Day schreibt eine kleine Theoriegeschichte der anti-hegemonialen Entwürfe. Und das nicht nur, um diese Geschichte um ein Buch zu verlängern, sondern auch mit einem recht praktischen Anliegen: In den Protesten gegen die neoliberale Globalisierung sieht er Aktionen und Subjekte, denen es nicht um Gegen-Hegemonie geht. Um sie zu verstehen, bedürfe es also auch anderer theoretischer Herangehensweisen. Ohne Zweifel zeichnen sich viele der gegenwärtigen Protestbewegungen vor allem durch ihre sozialen Forderungen und Effekte aus. Indem sich Day genau diesen widmet, verleiht er zugleich dem anarchistischen Beharren auf der sozialen (statt politischen) Revolution neuen Sinn. Inhaltlich plädiert er, gestützt auf eine Re-Lektüre anarchistischer Klassiker – „in the light of poststructuralist, feminist, postcolonial, queer, and indigenous critiques“ –, für eine Logik der Affinität („logic of affinity“). Die Zapatistas, Reclaim the Streets, die brasilianische Landlosenbewegung MST, Peoples Global Action, Pink and Silver, Indymedia-Netzwerke, all diese in den letzten Jahren aufgekommenen Zusammenschlüsse begreift Day als Vorboten der „kommenden Gemeinschaften“. Dies sind nicht-hierarchische Organisierungsformen, die es auf die Zerschlagung gegenwärtig bestehender Knotenpunkte von Macht und Bedeutungsgebung abgesehen haben. Weil der Neoliberalismus zwar global präsent ist, sich aber für verschiedene Identitäten, Orte und Zeiten unterschiedlich auswirkt, lässt sich auch die Logik der Affinität nicht einheitlich bestimmten. Zwei Grundprinzipien macht Day allerdings für sie aus: „groundless solidarity“ und „infinite responsibility“. Die neue Form der Solidarität hat nicht mehr vergleichbares Leid zur Grundlage, sondern fußt auf der Einsicht in den Zusammenhang von eigenen Privilegien mit der Unterdrückung anderer. Und in der Offenheit für den/die Andere/n besteht das wesentliche Merkmal der von Day beschriebenen Verantwortlichkeit.

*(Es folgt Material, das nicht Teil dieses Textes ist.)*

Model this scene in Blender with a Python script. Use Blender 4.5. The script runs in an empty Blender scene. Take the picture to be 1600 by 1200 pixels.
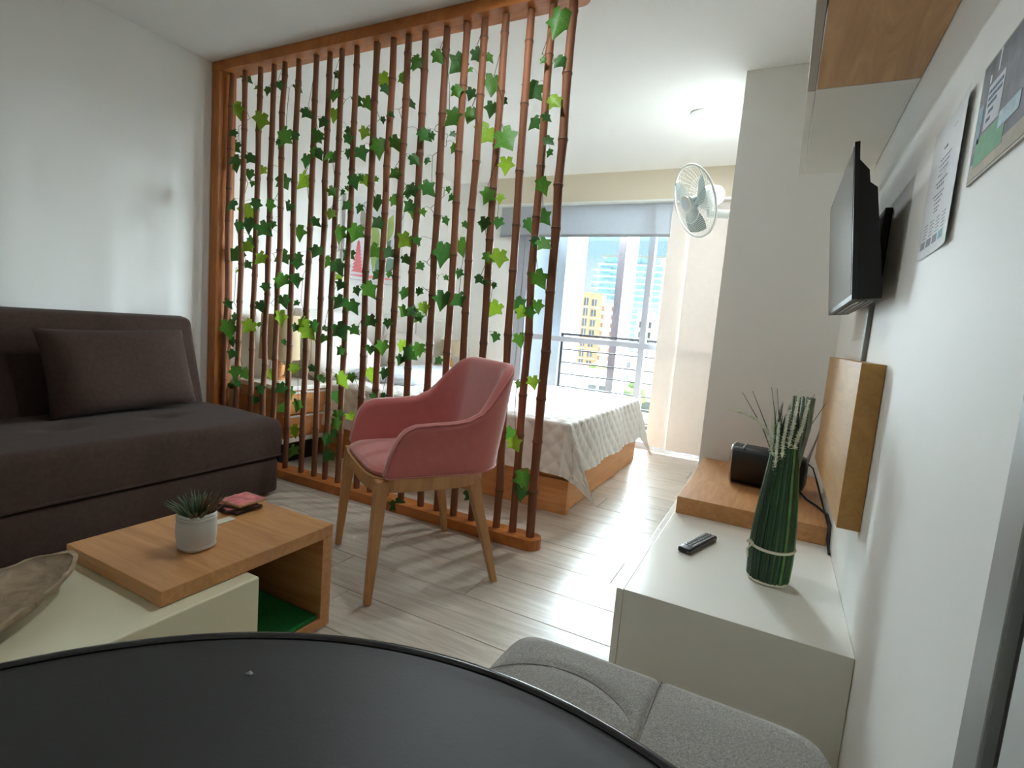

Die Verknüpfung postmoderner Ansätze mit anarchistischen Ideen ist im deutschsprachigen Raum noch nicht sehr verbreitet. Sie nimmt einerseits die postkolonialen und feministischen Debatten der letzten zwanzig Jahre erneut für radikale Praxis in Beschlag und kann andererseits die im 19. Jahrhundert entwickelten, utopischen Vorstellungen eines freiheitlichen Sozialismus vor ihrer drohenden Verstaubung bewahren. Die These, dass Gustav Landauer, der Aktivist der Münchener Räterepublik, mit seinem relationalen Staatsverständnis poststrukturalistische Theorie antizipiert hat, ist dabei vielleicht überzeugender als die Erweiterung der von Giorgio Agamben aufgebrachten Idee der „kommenden Gemeinschaft“. In die Diskussionen der Bewegungen gegen die neoliberale Hegemonie einzufließen, hat der so genannte Postanarchismus allemal verdient.

Richard J. F. Day: Gramsci is dead. Anarchist Currents in the Newest Social Movements, London (Pluto Press)/Toronto (Between the Lines), 254 S., € 26,50.